The Final piece of Armor is the Sword of the Spirit. This is the Word of God, which we call our Bible. There are other Holy Scriptures not contained in the Bible, but those that you can find are left up to you. In fact, the Bible most of us use doesn’t have all in it that some others do. The Catholic Bible has some books in it that are not found in most. The Ethiopian Christian Bible is the same way. It has books in it that are not found in either the Catholic or Protestant Bibles.
This is our only weapon of offense. The rest of the Armor is designed to protect and this is made to attack. A good way to keep an attack from Satan or a demon at bay is to recite Scriptures. We should also focus on Scriptures that can benefit us when we have a weakness from our old sinful nature that Satan and his demons can use against us. I, for example, get very weak with very strong sexual desires. I am not sure why my flesh craves this kind of attention, but it does, and I have often been tempted to find a way to engage in the act with someone. I constantly have to remind myself that sexual immorality is not approved of by God. Also, I remind myself that that is the old me trying to come back out, as Casting Crowns points out in a song, it is My Own Worst Enemy. There will probably be a lot of Casting Crowns references to things, they are my favorite band.

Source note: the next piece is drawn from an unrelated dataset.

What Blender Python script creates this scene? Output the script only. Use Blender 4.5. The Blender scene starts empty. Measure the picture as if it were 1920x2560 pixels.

Paul knew that we would need this Armor to get through our daily Christian lives. He knew that Satan’s attacks against us would be relentless. He provided the Armor so that we could be prepared to defend ourselves against him and his demons.
There is another thing I am going to add to our arsenal list. This isn’t a piece of armor, but it is equally important; especially if we wish for our Armor to work properly. It is prayer. Prayer helps get us through the really hard times. If we try to take on the battle alone, we will surely fail, I have experienced this for myself. It does not mean we are weak or anything. It just means that some things cannot be dealt with on our own. We need God to give us a boost. Praying to God gives us that boost. Prayer makes sure that we remember that we need God. Do not ever think that you do not need him, because we all do.